■ **TASK DETAILS**: Set down each record exactly as written.

Scenes as source code
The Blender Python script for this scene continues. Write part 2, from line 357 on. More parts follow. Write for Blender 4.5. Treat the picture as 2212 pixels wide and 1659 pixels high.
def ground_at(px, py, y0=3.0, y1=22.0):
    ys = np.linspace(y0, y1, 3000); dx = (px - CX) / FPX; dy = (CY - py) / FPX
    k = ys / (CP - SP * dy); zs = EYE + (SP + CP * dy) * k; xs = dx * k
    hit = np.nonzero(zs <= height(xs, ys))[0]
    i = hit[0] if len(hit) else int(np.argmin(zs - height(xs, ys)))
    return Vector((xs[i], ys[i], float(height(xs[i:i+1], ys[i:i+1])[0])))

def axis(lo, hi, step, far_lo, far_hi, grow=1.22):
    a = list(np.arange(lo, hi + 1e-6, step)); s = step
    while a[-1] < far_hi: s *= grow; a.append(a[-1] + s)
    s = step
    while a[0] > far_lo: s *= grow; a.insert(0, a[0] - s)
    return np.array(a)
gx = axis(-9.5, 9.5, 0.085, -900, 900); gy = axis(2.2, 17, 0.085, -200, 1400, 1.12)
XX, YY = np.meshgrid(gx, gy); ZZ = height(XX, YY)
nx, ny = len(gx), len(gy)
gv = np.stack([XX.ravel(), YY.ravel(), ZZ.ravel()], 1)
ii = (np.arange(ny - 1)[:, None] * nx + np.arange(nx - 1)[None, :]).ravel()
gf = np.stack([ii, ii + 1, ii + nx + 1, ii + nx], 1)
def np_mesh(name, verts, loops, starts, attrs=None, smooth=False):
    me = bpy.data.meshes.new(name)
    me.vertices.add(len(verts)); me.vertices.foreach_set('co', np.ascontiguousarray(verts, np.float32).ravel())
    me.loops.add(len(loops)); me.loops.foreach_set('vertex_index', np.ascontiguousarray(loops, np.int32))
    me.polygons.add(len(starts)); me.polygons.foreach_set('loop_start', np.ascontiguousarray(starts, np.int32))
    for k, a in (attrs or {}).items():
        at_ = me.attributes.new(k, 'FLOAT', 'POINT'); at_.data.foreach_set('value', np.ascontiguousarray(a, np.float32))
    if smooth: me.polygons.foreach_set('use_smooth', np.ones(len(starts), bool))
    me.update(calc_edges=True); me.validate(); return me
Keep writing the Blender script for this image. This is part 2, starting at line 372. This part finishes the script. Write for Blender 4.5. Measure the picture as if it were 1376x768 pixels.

■ **ANSWER TO THE TASK**:
The Blender Python script for this scene continues. Write part 2, from line 357 on. More parts follow. Write for Blender 4.5. Treat the picture as 2212 pixels wide and 1659 pixels high.
def ground_at(px, py, y0=3.0, y1=22.0):
    ys = np.linspace(y0, y1, 3000); dx = (px - CX) / FPX; dy = (CY - py) / FPX
    k = ys / (CP - SP * dy); zs = EYE + (SP + CP * dy) * k; xs = dx * k
    hit = np.nonzero(zs <= height(xs, ys))[0]
    i = hit[0] if len(hit) else int(np.argmin(zs - height(xs, ys)))
    return Vector((xs[i], ys[i], float(height(xs[i:i+1], ys[i:i+1])[0])))

def axis(lo, hi, step, far_lo, far_hi, grow=1.22):
    a = list(np.arange(lo, hi + 1e-6, step)); s = step
    while a[-1] < far_hi: s *= grow; a.append(a[-1] + s)
    s = step
    while a[0] > far_lo: s *= grow; a.insert(0, a[0] - s)
    return np.array(a)
gx = axis(-9.5, 9.5, 0.085, -900, 900); gy = axis(2.2, 17, 0.085, -200, 1400, 1.12)
XX, YY = np.meshgrid(gx, gy); ZZ = height(XX, YY)
nx, ny = len(gx), len(gy)
gv = np.stack([XX.ravel(), YY.ravel(), ZZ.ravel()], 1)
ii = (np.arange(ny - 1)[:, None] * nx + np.arange(nx - 1)[None, :]).ravel()
gf = np.stack([ii, ii + 1, ii + nx + 1, ii + nx], 1)
def np_mesh(name, verts, loops, starts, attrs=None, smooth=False):
    me = bpy.data.meshes.new(name)
    me.vertices.add(len(verts)); me.vertices.foreach_set('co', np.ascontiguousarray(verts, np.float32).ravel())
    me.loops.add(len(loops)); me.loops.foreach_set('vertex_index', np.ascontiguousarray(loops, np.int32))
    me.polygons.add(len(starts)); me.polygons.foreach_set('loop_start', np.ascontiguousarray(starts, np.int32))
    for k, a in (attrs or {}).items():
        at_ = me.attributes.new(k, 'FLOAT', 'POINT'); at_.data.foreach_set('value', np.ascontiguousarray(a, np.float32))
    if smooth: me.polygons.foreach_set('use_smooth', np.ones(len(starts), bool))
    me.update(calc_edges=True); me.validate(); return me
Keep writing the Blender script for this image. This is part 2, starting at line 372. This part finishes the script. Write for Blender 4.5. Measure the picture as if it were 1376x768 pixels.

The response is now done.